Различения двух ипостасей Автора – индивидуально-личностной и творящей – необходимо для выработки методологически корректной стратегии анализа художественного произведения, а также для правильного понимания закономерностей творческого процесса. М.М. Бахтин подчеркивал качественное различие даже между комментариями автора к своему произведению, высказанными до или после его написания (принципиально аналогичная позиции читателя), и его особой позицией, возникающей в процессе сотворения данного текста (позиция Автора – творца)[331]. Только последнюю следует признать собственно авторской позицией.
В отличие от М. Бахтина, с его сложными концептуальными построениями, постструктуралисты решают проблему Автора вполне однозначно – выдвинув тезис о «смерти автора» в тексте.
«Автор не является бездонным источником смыслов, которые заполняют произведения, – писал М. Фуко; – автор не предшествует своим произведениям, он – всего лишь определенный функциональный принцип, посредством которого в нашей культуре осуществляется процесс ограничения, исключения и выбора; короче говоря, посредством которого мешают свободной циркуляции, свободной манипуляции, свободной композиции, декомпозиции и рекомпозиции художественного вымысла. На самом деле, если мы привыкли представлять автора как гения, как вечный источник новаторства, всегда полного новыми замыслами, то это потому, что в действительности мы заставляем его функционировать прямо противоположным образом. Можно сказать, что автор – это идеологический продукт, поскольку мы его представляем как нечто, противоположное его исторически реальной функции <…> Следовательно, автор – идеологическая фигура, с помощью которой маркируется способ распространения смысла»[332].
Аналогично понимал проблему и Р. Барт:
«Всякий текст есть между-текст по отношению к какому-то другому тексту, но эту интертекстуальность не следует понимать так, что у текста есть какое-то происхождение; всякие поиски „источников“ и „влияний“ соответствуют мифу о филиации произведений, текст же образуется из анонимных, неуловимых и вместе с тем уже читанных цитат – из цитат без кавычек»[333].
Смысл постструктуралистической концепции в том, чтобы, выведя создателя «за скобки» написанного им текста, оставить его творение во всевластии читателя и интерпретатора. Идеалом в этом смысле должен был бы стать субъект автоматического письма.

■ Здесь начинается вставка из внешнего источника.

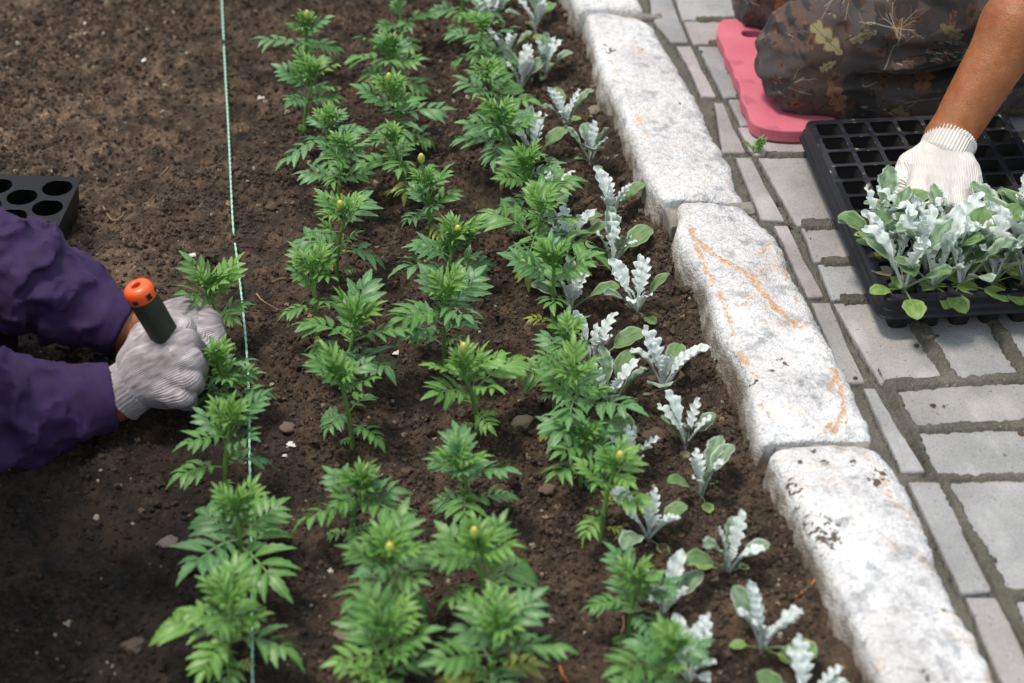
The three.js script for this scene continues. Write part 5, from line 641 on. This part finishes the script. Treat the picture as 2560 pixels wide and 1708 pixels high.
// ================================================================ SMALL THINGS
{
  const D = 1.0893, P = (x, y, h = 0) => { const p = gp(x * D, y * D, SOIL + 0.01); p.y = soilH(p.x, p.z) + h; return p; }, r = rng(31);
  const white = std({ color: lin(0.62, 0.61, 0.58), roughness: 0.85 });
  const scrap = (w, l, s) => { const pos = [], uv = [], id = [], n = 8; for (let j = 0; j <= n; j++) for (let i = 0; i <= n; i++) { const x = (i / n - 0.5) * w * (1 + 1.1 * n3(j * 0.45, s, 1)) + w * 0.4 * n3(j * 0.6, s, 9), z = (j / n - 0.5) * l * (1 + 1.1 * n3(i * 0.45, s, 5)); pos.push(x, 0.32 * w * (0.5 + fbm(x * 240 + s, s, z * 240, 2)), z); uv.push(i / n, j / n); } for (let j = 0; j < n; j++) for (let i = 0; i < n; i++) { const a = j * (n + 1) + i; id.push(a, a + n + 1, a + 1, a + 1, a + n + 1, a + n + 2); } return mk(pos, id, uv); };
  const sheet = white.clone(); sheet.side = THREE.DoubleSide;
  [[197, 54, 0.007, 'small white scrap near the top left corner of the soil'], [330, 127, 0.009, 'white scrap on bare soil left of the string'], [598, 214, 0.008, 'white scrap beside the far marigolds of the second row'], [912, 781, 0.012, 'crumpled white scrap between the second and third marigold rows'], [668, 1030, 0.009, 'white scrap right of the string near the grey glove'], [655, 1047, 0.006, 'tiny white scrap just below a larger one right of the string'], [757, 1300, 0.006, 'white scrap between the near marigolds of the second row and the string']].forEach(([x, y, s, l], i) => { const o = tag(new THREE.Mesh(scrap(s * 0.8, s * 0.95, i * 3.7), sheet), l, 'scrap'); o.name = numbered('paper_scrap'); o.position.copy(P(x, y, 0.001)); o.rotation.y = r() * 6; shade(o); scene.add(o); });
  { const t = thing('cigarette_butt', 'white cigarette butt lying on the bare soil left of the string', 'cigarette butt', P(434, 565, 0.004)); t.rotation.y = 0.2; const c = new THREE.CylinderGeometry(0.0034, 0.0038, 0.014, 12, 3); c.rotateZ(Math.PI / 2); const A = c.attributes.position; for (let i = 0; i < A.count; i++) A.setY(i, A.getY(i) * 0.7 + 0.0012 * n3(A.getX(i) * 300, 1, A.getZ(i) * 300)); c.computeVertexNormals(); part(t, 'paper', c, white); const e = new THREE.CylinderGeometry(0.0033, 0.0028, 0.004, 10); e.rotateZ(Math.PI / 2); part(t, 'burnt_end', e, std({ color: lin(0.08, 0.06, 0.05), roughness: 0.9 }), V(0.0088, 0, 0)); }
  const stones = [[1197, 967, 0.0115, [0.30, 0.235, 0.16], 'tan brown stone between the third and fourth marigold rows'], [1366, 275, 0.0085, [0.20, 0.165, 0.14], 'grey brown stone near the far end of the kerb'], [1228, 742, 0.0125, [0.115, 0.08, 0.055], 'dark rounded stone beside a bare marigold stem'], [660, 969, 0.0085, [0.14, 0.10, 0.075], 'brown pebble right of the string beside the grey glove'], [1392, 838, 0.009, [0.2, 0.18, 0.16], 'grey pebble among the silver plants'], [305, 1470, 0.009, [0.085, 0.06, 0.045], 'brown pebble in the shaded soil at lower left'], [1500, 1010, 0.012, [0.09, 0.062, 0.045], 'dark clod below the kerb among the silver plants'], [1560, 850, 0.0095, [0.1, 0.07, 0.05], 'brown clod right of a large silver plant'], [1412, 806, 0.01, [0.085, 0.06, 0.045], 'dark clod between the two silver plant rows'], [385, 1245, 0.009, [0.17, 0.13, 0.105], 'dull grey pebble left of the string row'], [793, 1450, 0.01, [0.16, 0.12, 0.1], 'grey brown pebble left of the near third row marigolds'], [925, 1225, 0.007, [0.14, 0.1, 0.08], 'small brown pebble left of the third row'], [1255, 1120, 0.008, [0.13, 0.09, 0.07], 'brown pebble between third and fourth rows near the viewer']];
  const bmp = tex(128, 128, (u, v, o) => { o[0] = o[1] = o[2] = tfbm(u, v, 8, 300, 4); }, false);
  stones.forEach(([x, y, s, c, l], i) => { const g = lumpGeo(20 + i, 3, 0.22), o = tag(new THREE.Mesh(g, std({ color: lin(...c), roughness: 0.92 })), l, 'stone'); o.name = numbered('stone'); o.position.copy(P(x, y, s * 0.3)); o.scale.set(s * 1.25, s * 0.85, s); o.rotation.y = -0.5 + r() * 1.2; shade(o); scene.add(o); });
  // roots and twigs that lie on the earth
  const roots = [[[[235, 470], [255, 482], [275, 480], [283, 474]], [0.34, 0.24, 0.13], 'thin pale root on bare soil beside the black tray'], [[[622, 640], [640, 622], [672, 612], [690, 617]], [0.36, 0.25, 0.13], 'thin tan root left of the second marigold row'], [[[588, 668], [602, 686], [628, 690], [640, 694]], [0.36, 0.25, 0.13], 'forked tan root just right of the string'], [[[1872, 1362], [1868, 1385], [1850, 1402], [1818, 1420]], [0.5, 0.2, 0.03], 'orange root lying against the near kerb stone'], [[[1285, 1520], [1292, 1540], [1302, 1558], [1306, 1568]], [0.45, 0.16, 0.03], 'short orange twig at the bottom edge of the soil'], [[[1425, 1385], [1432, 1420], [1422, 1450]], [0.28, 0.18, 0.1], 'brown twig beside the near silver plants'], [[[385, 370], [372, 384], [360, 392]], [0.3, 0.2, 0.12], 'small brown twig on bare soil left of the string'], [[[1535, 610], [1560, 622], [1568, 640]], [0.36, 0.27, 0.16], 'fine tan root near the streaked kerb stone']];
  roots.forEach(([pts, c, l]) => { const q = pts.map(([x, y]) => P(x, y, 0.0025)), o = tag(new THREE.Mesh(tubeGeo(q, c[0] > 0.42 ? 0.0022 : 0.0013, 0.0007, 16, 5), std({ color: lin(...c), roughness: 0.85 })), l, 'root'); o.name = numbered('root'); shade(o); scene.add(o); });
  // bits of earth trodden on to the paving and the kerb
  const bits = [[2292, 863, 0.003], [2344, 838, 0.0022], [2333, 1012, 0.003], [2360, 1014, 0.0015], [2285, 967, 0.0035], [2376, 1070, 0.0025], [2554, 1083, 0.004], [2313, 1149, 0.003], [2359, 1217, 0.003], [2487, 1400, 0.003], [2139, 944, 0.0025], [1974, 561, 0.004], [1942, 505, 0.003], [1753, 128, 0.0025], [2361, 955, 0.003], [2265, 968, 0.002], [2400, 1068, 0.002], [2120, 1330, 0.0]];
  const cr = bits.filter((b) => b[2] > 0).map(([x, y, s], i) => { const p = gp(x, y, 0.002), g = lumpGeo(60 + i, 1, 0.3); g.scale(s, s * 0.5, s); g.translate(p.x, 0.0015, p.z); return g; });
  { const o = new THREE.Mesh(mergeGeometries(cr), std({ color: lin(0.06, 0.045, 0.035), roughness: 0.95 })); o.name = 'earth_crumbs'; o.userData = { kind: 'stuff', label: 'dark crumbs of earth scattered over the grey paving', category: 'soil' }; shade(o); scene.add(o); }
  // weed in a joint of the paving
  { const t = thing('weed', 'small green weed growing in the paving joint beside the plug tray', 'weed', gp(1893, 382, 0.0)); const q = new THREE.Quaternion(); for (let i = 0; i < 11; i++) { q.setFromEuler(new THREE.Euler((r() - 0.5) * 0.6, r() * 6.28, R(20 + 55 * r()), 'YZX')); const s = 0.012 + 0.016 * r(); part(t, 'leaf', pick(LEAF.tiny, r), LM.fresh, V((r() - 0.5) * 0.014, 0.001, (r() - 0.5) * 0.008), q, V(s, s, s)); } part(t, 'stem', tubeGeo([V(0, -0.003, 0), V(0.002, 0.006, 0), V(0.006, 0.012, 0)], 0.001, 0.0006, 5, 5), LM.stem); }
}
// ---------------------------------------------------------------- draw
const renderer = new THREE.WebGLRenderer({ antialias: true });
renderer.setSize(1024, 683);
renderer.shadowMap.enabled = true;
renderer.toneMapping = THREE.LinearToneMapping;
renderer.toneMappingExposure = EXPOSURE;
renderer.render(scene, camera);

Постструктуралистическая концепция «смерти автора» предполагает отказ от герменевтического подхода к тексту. Если учение герменевтиков[334] утверждало наличие семантического ядра в произведении и выдвигало тезис о постижении его как о доминанте истинно научного анализа текста, то постструктурализм, напротив, отрицает самую возможность такого постижения, признавая тотальную поливалентность любого текста. Стратегия семантической множественности Р. Барта, Ж.-Ф. Лиотара и других постструктуралистов пришла на смену философии единства и целостности Г.-Г. Гадамера и его единомышленников.
«Текст бесконечно открыт в бесконечность: ни один читатель, ни один субъект, ни одна наука не в силах остановить движение текста»[335], —
писал Р. Барт. И это, бесспорно, справедливо.
Одушевляющее работы постструктуралистов стремление уйти от однозначности при интерпретации произведения, противопоставив ему принцип поливалентности, во многих отношениях безусловно оправданно.
Однако бесспорность того факта, что функционирование текста в активном сознании многих читателей рождает множество его интерпретаций, а любая интерпретация субъективна и релятивна, отнюдь не отрицает главенствующей роли его создателя в организации и построении идейно-эстетического целого произведения, а также не может служить достаточным основанием для отрицания права читателя стремиться к постижению авторского замысла и его реализации.
Действительно, с точки зрения общефилософской, экзистенциальной, бесспорно, что нет и не может быть в принципе индивидуального сознания, которое бы владело истиной. Иначе обстоит дело в контексте проблематики креативно-эстетической: в художественном произведении истиной обладает его творец. Автор может сознательно отказываться от поиска истины – в том случае, если он хочет показать релятивность или амбивалентность бытия. Но это тоже позиция – личности и творца.
Проблема читателя выдвигается на первый план: именно он оказывается главным действующим лицом в процессе функционирования текста. «Рождение читателя приходится оплачивать смертью Автора»[336] – писал Р. Барт. Однако проблему оппозиционно-коррелирующей пары автор – читатель нельзя решать по принципу «или – или», отсекая один из членов.
Ведь текст «оживает» лишь в процессе игры между автором и читателем[337]. Только тогда возникает «резонансное пространство» текста – «необъективное игровое пространство», понимаемое
«как вторая реальность, некое идеальное измерение, которое, входя в сознание читателя, начинает „вибрировать в нем как некий внутренний голос“, помогая преодолению противопоставленности субъекта и объекта и созданию текста как результата сотворчества автора и читателя»[338].